Tuesday, November 16, 2010

Restaurant, shopping and cooking notes

El Califa in Mexico City serves a wonderful taco al pastor. The ingredients include spit-roasted pork, fresh pineapple and a soft corn tortilla. They're served three to an order.




In Mexico, tacos are street food. Even in restaurants, such as El Califa in Mexico City, they are served simply -- your choice of meat or poultry in a soft corn tortilla with chopped onion and cilantro, and great hot sauces on the side.

At Rosa Mexicano in Hackensack, fish, chicken or steak tacos are transformed into a meal. I joined two friends for lunch there Friday, and we ordered chicken and fish tacos, and enchiladas Suizas. (I didn't pay the bill, but recall each dish was around $11 or $12.)

My tender white fish had been marinated in achiote, orange and garlic and came with onions in a small skillet. I also got a wedge of lime, a small serving of creamed corn, another of smoky beans and a little red salsa. 

Larger bowls of herbed rice and refried beans, and a covered basket of warm tortillas were meant to be shared. We asked for a green salsa and some sour cream. 

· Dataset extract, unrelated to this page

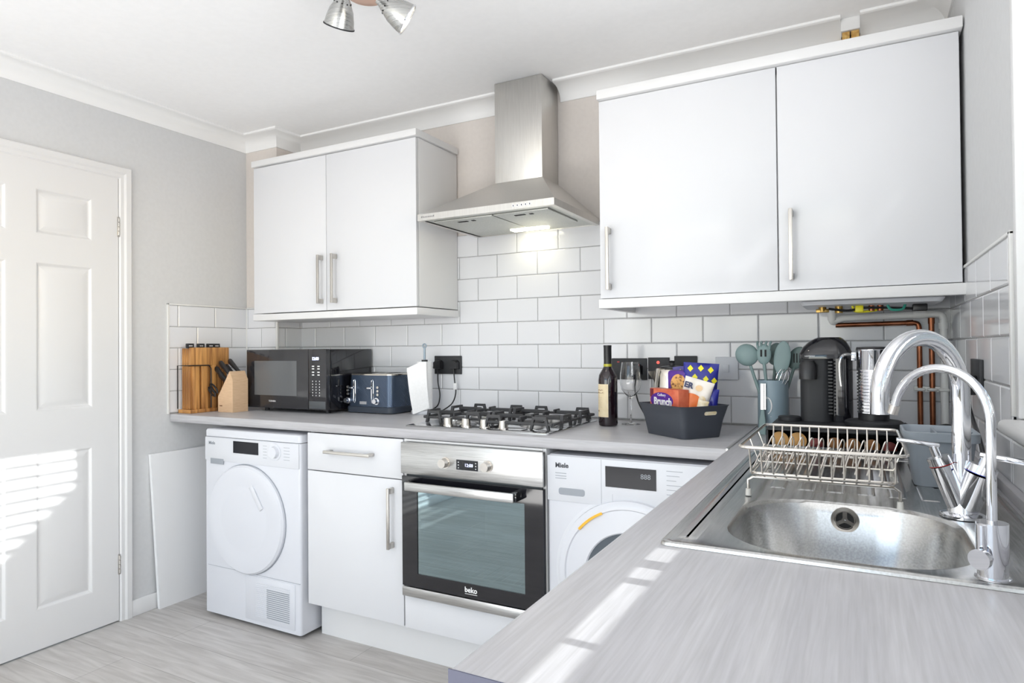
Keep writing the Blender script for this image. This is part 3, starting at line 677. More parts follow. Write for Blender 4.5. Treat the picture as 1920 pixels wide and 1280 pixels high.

I assembled my own tacos with the soft corn tortillas made in the dining room -- smearing some refried beans and sour cream on one, adding a little fish and onion, pouring on a salsa or two. One of my friends added rice to her chicken tacos. It was a satisfying lunch in a restaurant that makes just about everything from scratch.

Rosa Mexicano, 390 Hackensack Ave., Hackensack,
in The Shops at Riverside; 201-489-9100.

Gammiok in Fort Lee

On Saturday night, we stopped for dinner at Gammiok, the stylish Korean restaurant in Fort Lee.

Most Korean restaurants serve four or more complimentary side dishes with every meal, but Gammiok is different. 

It highlights its kimchi service -- cabbage and radish kimchi are brought to the table in a small vase and sauce comes in a separate container. The cabbage kimchi is cut with a scissors and placed on a plate with the radish kimchi, then the sauce is poured on top.

Gammiok also is alone in serving a basket of fresh, crunchy cabbage leaves and twisted, hot green peppers that aren't for the faint of heart.

Our appetizer was a thick, seafood and scallion pancake ($9.95) -- one of the non-spicy dishes on the menu -- that the waitress cut like a pizza.

Our entrees were comforting stone-bowl bibimbap ($13.95) -- steamed rice topped with vegetables, ground beef and a raw egg. I asked the waiter to hold the meat on mine, and fry all the eggs. 

You get a mildly spicy red sauce and a second sauce to pour on top before mixing all the ingredients together, making sure to scrape up bits from the bottom of the hot bowl. A wonderful meal.

For takeout, we ordered a container of Gammiok's cabbage kimchi ($7).

Gammiok Restaurant, 485 Main St., 
Fort Lee; 201-242-1333.

Littlenecks in Hackensack

Littlenecks, those well-known, wild-caught clams, were available on Sunday at the Costco in Hackensack, and they made a great appetizer for a dinner of crab cakes and baked potatoes.

The clams were $2.99 a pound, but came in a bag that weighed just over 5 pounds. That's a lot of shells, but a manageable amount of clams for two (my wife doesn't eat them).

Preparation couldn't be easier. Keeping them in the bag, I rinsed them briefly, then carefully emptied the live clams into a pot. I poured inexpensive Japanese sake over them, just to cover the bottom of the pot, turned up the heat and covered it. Wine white is just as good.

When the clams open, they release salty water to mix with the sake, and they're done. I eat mine with a spritz of fresh lemon juice, my son with hot sauce. Then, I drink a cup or two of the delicious sake broth. 

Also at Costco, I found salted Alaskan pollock, two pounds for $6.39, an inexpensive stand-in for salted cod. I hesitated to buy the pollock last week, because it is from China, which has a poor food-safety record, but I picked up some Sunday to try it.

King whiting

My wife found whole king whiting at the H Mart in Englewood last week for $3.99 a pound and asked the fish monger to clean and gut them and cut off the heads.

At home, she rolled the whole fish in flour and fried them. In a separate pot, she cooked sliced carrot, onion and hot peppers in vinegar and water, and poured the vegetables over the cooked fish.

That's called "escoveitch [of] fish" in the Caribbean.